Como se viu nos dias posteriores, o descontrole hiperinflacionário não chegou dessa vez. Ao contrário, o dólar despencou, para chegar ontem a Cr$ 830,00. Não houve choque. Autoridades da área econômica, antes ameaçadas de destituição iminente, eram elogiadas por sua serenidade na crise.

A Folha, cujos editoriais antes previam o descontrole total, na sexta-feira passou a adotar atitude bem mais cautelosa: "Seria prematuro, de todo modo, insistir em especulações sobre as possibilidades da opção oficial", dizia o editorial.

O secretário de Redação da Folha Leão Serva defende o tom da cobertura do jornal. Para ele a Folha se apoia na opinião de vários economistas, dentre eles o ex-ministro Mario Henrique Simonsen, para quem o Brasil vive uma situação de pânico, um processo de "hiperinflação fechada". Serva acrescenta que entre outras coisas a hiperinflação é também uma sensação psicológica, que estava acontecendo naquele momento.

É fora de dúvida que o nervosismo acumulado há semanas, especialmente por parte dos empresários, atingiu níveis explosivos nos últimos dias. Muitos desses empresários, pressionados pelos juros altos, previam um choque, alguns até torciam por ele. A Folha parece ter se deixado contaminar por essas expectativas.

É fato que após a segunda-feira passada alguns economistas anunciaram o descontrole total, talvez até a maioria deles secretamente fizesse essa previsão. Mas, como se viu, os que assim pensavam estavam enganados.

O descontrole pode mesmo ter sido iminente, mas o país não naufragou, apesar de o maior e mais conceituado diário do Brasil noticiar que isso estava acontecendo naquele momento.

É notável que não se tenha visto de nenhum dos colunistas do jornal, de nenhum dos seus analistas econômicos, uma palavra tranquilizadora que se diferenciasse da toada alarmista que dominou o noticiário.

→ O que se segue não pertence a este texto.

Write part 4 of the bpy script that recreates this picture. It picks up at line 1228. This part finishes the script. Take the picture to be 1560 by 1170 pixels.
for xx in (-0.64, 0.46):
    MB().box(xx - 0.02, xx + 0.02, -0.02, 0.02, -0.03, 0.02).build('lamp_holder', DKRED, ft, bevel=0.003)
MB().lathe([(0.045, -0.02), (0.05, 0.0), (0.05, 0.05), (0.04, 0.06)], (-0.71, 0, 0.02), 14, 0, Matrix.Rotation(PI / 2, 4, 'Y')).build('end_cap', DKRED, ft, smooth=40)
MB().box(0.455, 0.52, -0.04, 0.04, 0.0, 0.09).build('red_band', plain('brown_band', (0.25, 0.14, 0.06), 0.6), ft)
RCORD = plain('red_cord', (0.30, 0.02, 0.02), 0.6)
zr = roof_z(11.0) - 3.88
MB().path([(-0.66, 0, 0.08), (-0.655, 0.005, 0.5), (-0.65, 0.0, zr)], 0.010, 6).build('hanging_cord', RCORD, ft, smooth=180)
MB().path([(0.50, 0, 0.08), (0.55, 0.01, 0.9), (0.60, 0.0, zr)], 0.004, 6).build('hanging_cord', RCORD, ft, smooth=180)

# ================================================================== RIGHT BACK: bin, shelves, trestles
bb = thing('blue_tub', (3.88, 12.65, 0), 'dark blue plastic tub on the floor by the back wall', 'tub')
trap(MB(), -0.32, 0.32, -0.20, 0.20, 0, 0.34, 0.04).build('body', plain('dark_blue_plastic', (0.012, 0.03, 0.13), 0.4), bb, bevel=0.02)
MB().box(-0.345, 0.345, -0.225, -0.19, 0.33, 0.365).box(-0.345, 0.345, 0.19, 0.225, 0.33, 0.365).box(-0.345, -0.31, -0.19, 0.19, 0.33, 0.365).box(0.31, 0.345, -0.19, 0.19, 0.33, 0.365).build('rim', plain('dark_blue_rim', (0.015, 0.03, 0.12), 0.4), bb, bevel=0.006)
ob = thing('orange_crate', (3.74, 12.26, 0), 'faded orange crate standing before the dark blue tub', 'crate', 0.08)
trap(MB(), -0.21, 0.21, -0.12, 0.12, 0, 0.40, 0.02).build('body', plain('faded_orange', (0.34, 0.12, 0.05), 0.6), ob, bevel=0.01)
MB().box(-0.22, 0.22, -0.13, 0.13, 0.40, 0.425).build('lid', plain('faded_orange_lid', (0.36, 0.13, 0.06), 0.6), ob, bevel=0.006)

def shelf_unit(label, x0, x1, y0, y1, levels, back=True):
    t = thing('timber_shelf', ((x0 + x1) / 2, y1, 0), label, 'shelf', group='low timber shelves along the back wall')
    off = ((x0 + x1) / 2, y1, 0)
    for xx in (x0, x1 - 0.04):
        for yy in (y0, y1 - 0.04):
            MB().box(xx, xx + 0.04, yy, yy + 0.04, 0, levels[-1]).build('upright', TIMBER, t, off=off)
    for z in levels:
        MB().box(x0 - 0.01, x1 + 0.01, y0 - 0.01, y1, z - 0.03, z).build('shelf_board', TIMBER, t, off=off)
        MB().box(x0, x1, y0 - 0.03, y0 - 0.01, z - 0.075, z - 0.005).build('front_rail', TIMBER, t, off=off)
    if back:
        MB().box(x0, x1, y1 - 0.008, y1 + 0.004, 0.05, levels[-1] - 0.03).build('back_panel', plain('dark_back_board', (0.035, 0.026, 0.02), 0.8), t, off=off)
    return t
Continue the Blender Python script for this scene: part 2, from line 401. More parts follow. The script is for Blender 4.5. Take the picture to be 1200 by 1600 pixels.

Exercer o jornalismo agressivo e independente implica riscos muito maiores do que os dos que se limitam a um cômodo acompanhamento dos fatos já consolidados. A marca da Folha é essa vibração antecipatória. Mantê-la implica maior serenidade e sofisticação de sua análise da situação econômica. Do contrário, o jornal pode noticiar a hiper que não houve e se atrasar na hora que a verdadeira vier. Se vier.

ALTA E BAIXA

ALTA para o "O Globo", que revelou o caso da licitação para compra de fardamento militar para o Ministério do Exército a preços excessivamente altos. O jornal se esforça para sair da última colocação nos quesitos independência e credibilidade como registrou recente pesquisa publicada na revista "Imprensa".

BAIXA para a Folha, que publicou no domingo passado junto a uma reportagem sobre "ricardonas" - mulheres que tomam a iniciativa na paquera aos homens - foto do bar Supremo, em SP, tirada em situação não-relacionada `reportagem. Uma mulher mostrada na foto reclama que o jornal indiretamente a acusou de ser "ricardona"e que tem sido prejudicada por isso.

BAIXA para a Folha, que em reportagem sobre o tema drogas na prova de redação do vestibular atribuiu a um estudante que fez declaração descompromissada sobre o assunto, o epíteto de defensor radical da maconha.

BAIXA para "O Estado de S. Paulo", cuja nova apresentação gráfica consegue ser mais fria que velha. As colunas mais largas nas capas de caderno e os títulos menores nos altos das página tornam a leitura menos imediata, mais introspectiva e menos jornalística.